Source material:
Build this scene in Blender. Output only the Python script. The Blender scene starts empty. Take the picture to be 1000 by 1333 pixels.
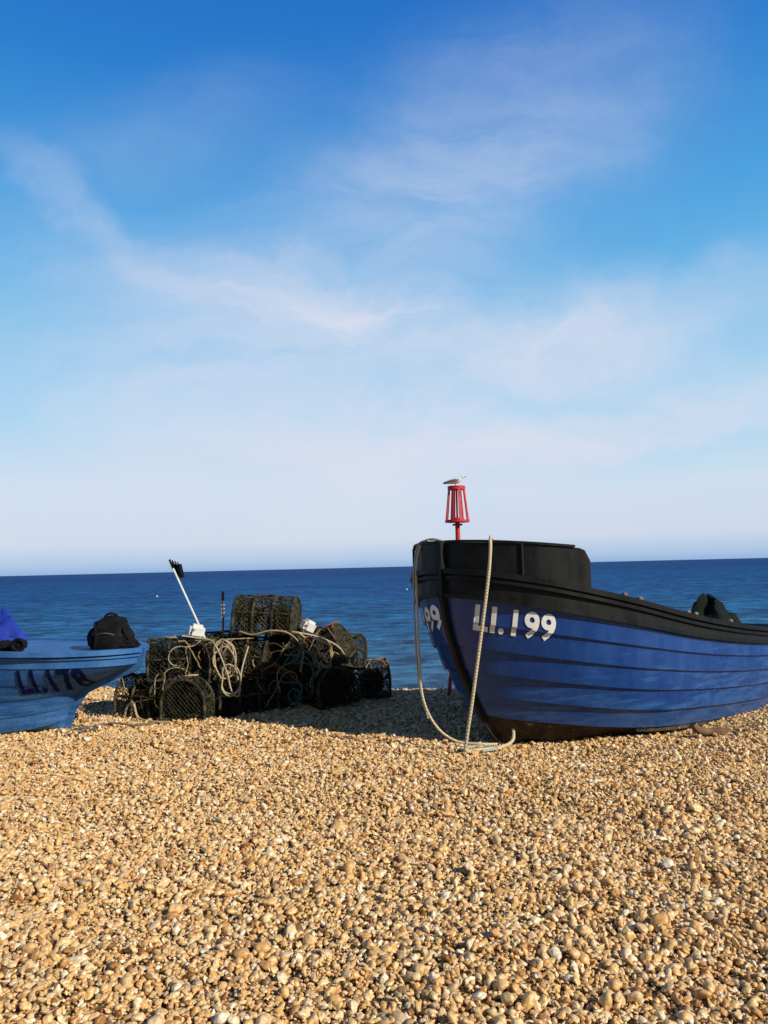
import bpy, bmesh, math, random
import numpy as np
from mathutils import Vector, Matrix, noise, Euler
from mathutils.bvhtree import BVHTree
random.seed(7); rng=np.random.default_rng(11)
scene=bpy.context.scene
def lin(r,g,b):
    f=lambda c:(c/255/12.92) if c/255<=.04045 else ((c/255+.055)/1.055)**2.4
    return (f(r),f(g),f(b),1)

# ------------------------------------------------------------------ materials
class NT:
    def __init__(s,mat): s.t=mat.node_tree; s.n=s.t.nodes; s.l=s.t.links
    def new(s,typ,**kw):
        nd=s.n.new(typ)
        for k,v in kw.items(): setattr(nd,k,v)
        return nd
    def link(s,a,b): s.l.new(a,b)
    def math(s,op,a,b=None,clamp=False):
        nd=s.n.new('ShaderNodeMath'); nd.operation=op; nd.use_clamp=clamp
        for i,x in enumerate((a,b)):
            if x is None: continue
            if isinstance(x,(int,float)): nd.inputs[i].default_value=x
            else: s.l.new(x,nd.inputs[i])
        return nd.outputs[0]
    def noise(s,vec,scale,detail=4,rough=.55,dist=0):
        nd=s.n.new('ShaderNodeTexNoise'); nd.inputs['Scale'].default_value=scale
        nd.inputs['Detail'].default_value=detail; nd.inputs['Roughness'].default_value=rough
        nd.inputs['Distortion'].default_value=dist
        if vec is not None: s.l.new(vec,nd.inputs['Vector'])
        return nd
    def ramp(s,fac,stops,interp='LINEAR'):
        nd=s.n.new('ShaderNodeValToRGB'); cr=nd.color_ramp; cr.interpolation=interp
        while len(cr.elements)<len(stops): cr.elements.new(.5)
        for e,(p,c) in zip(cr.elements,stops):
            e.position=p; e.color=c if len(c)==4 else (*c,1)
        if fac is not None: s.l.new(fac,nd.inputs[0])
        return nd.outputs[0]
    def mix(s,fac,a,b,mode='MIX'):
        nd=s.n.new('ShaderNodeMix'); nd.data_type='RGBA'; nd.blend_type=mode
        for i,x in ((0,fac),(6,a),(7,b)):
            if isinstance(x,(int,float)): nd.inputs[i].default_value=x
            elif isinstance(x,tuple): nd.inputs[i].default_value=x if len(x)==4 else (*x,1)
            else: s.l.new(x,nd.inputs[i])
        return nd.outputs[2]
def base_mat(name,rough=.6,spec=.5):
    m=bpy.data.materials.new(name); m.use_nodes=True
    nt=NT(m); b=nt.n['Principled BSDF']; b.inputs['Roughness'].default_value=rough
    b.inputs['Specular IOR Level'].default_value=spec
    return m,nt,b
def paint(name,col,col2,rough=.45,scale=6,amt=.5,spec=.5,bump=.15,streak=True,chips=None,low=None,drip=None):
    m,nt,b=base_mat(name,rough,spec)
    tc=nt.new('ShaderNodeTexCoord'); mp=nt.new('ShaderNodeMapping'); nt.link(tc.outputs['Object'],mp.inputs[0])
    mp.inputs['Scale'].default_value=(1,1,.35) if streak else (1,1,1)
    n1=nt.noise(mp.outputs[0],scale,8,.65)
    f=nt.ramp(n1.outputs[0],[(.42,(0,0,0)),(.68,(amt,amt,amt))])
    c=nt.mix(f,(*col,1),(*col2,1))
    n2=nt.noise(tc.outputs['Object'],scale*9,6,.7)
    if low:   # scuffs and fading towards the lower strakes
        sz=nt.new('ShaderNodeSeparateXYZ'); nt.link(tc.outputs['Object'],sz.inputs[0])
        mp2=nt.new('ShaderNodeMapping'); nt.link(tc.outputs['Object'],mp2.inputs[0]); mp2.inputs['Scale'].default_value=(.8,.8,7)
        n4=nt.noise(mp2.outputs[0],3,9,.7)
        mr=nt.new('ShaderNodeMapRange'); nt.link(sz.outputs[2],mr.inputs[0]); mr.inputs[1].default_value=.85; mr.inputs[2].default_value=.1; mr.inputs[3].default_value=0;mr.inputs[4].default_value=.22
        q=nt.math('ADD',n4.outputs[0],mr.outputs[0])
        c=nt.mix(nt.ramp(q,[(.60,(0,0,0)),(.78,(.8,.8,.8))]),c,(*low,1))
    if drip:  # vertical run-off stains
        mp3=nt.new('ShaderNodeMapping'); nt.link(tc.outputs['Object'],mp3.inputs[0]); mp3.inputs['Scale'].default_value=(9,9,.7)
        n5=nt.noise(mp3.outputs[0],1.3,7,.7)
        c=nt.mix(nt.ramp(n5.outputs[0],[(.56,(0,0,0)),(.74,(.5,.5,.5))]),c,(*drip,1))
    dk=nt.ramp(n2.outputs[0],[(.3,(.55,.55,.55)),(.6,(1,1,1))])
    c=nt.mix(.5,c,nt.mix(1.0,c,dk,'MULTIPLY'))
    if chips:
        n3=nt.noise(tc.outputs['Object'],scale*3.1,10,.75)
        cf=nt.ramp(n3.outputs[0],[(chips[0],(0,0,0)),(chips[0]+.03,(1,1,1))])
        c=nt.mix(cf,c,(*chips[1],1))
    nt.link(c,b.inputs['Base Color'])
    rr=nt.ramp(n1.outputs[0],[(.35,(rough*.8,)*3),(.65,(min(1,rough*1.5),)*3)]); nt.link(rr,b.inputs['Roughness'])
    bp=nt.new('ShaderNodeBump'); bp.inputs['Strength'].default_value=bump; bp.inputs['Distance'].default_value=.01
    nt.link(n2.outputs[0],bp.inputs['Height']); nt.link(bp.outputs[0],b.inputs['Normal'])
    return m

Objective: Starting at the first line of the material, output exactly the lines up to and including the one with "return (f(r),f(g),f(b),1)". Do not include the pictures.

Written answer:
Build this scene in Blender. Output only the Python script. The Blender scene starts empty. Take the picture to be 1000 by 1333 pixels.
import bpy, bmesh, math, random
import numpy as np
from mathutils import Vector, Matrix, noise, Euler
from mathutils.bvhtree import BVHTree
random.seed(7); rng=np.random.default_rng(11)
scene=bpy.context.scene
def lin(r,g,b):
    f=lambda c:(c/255/12.92) if c/255<=.04045 else ((c/255+.055)/1.055)**2.4
    return (f(r),f(g),f(b),1)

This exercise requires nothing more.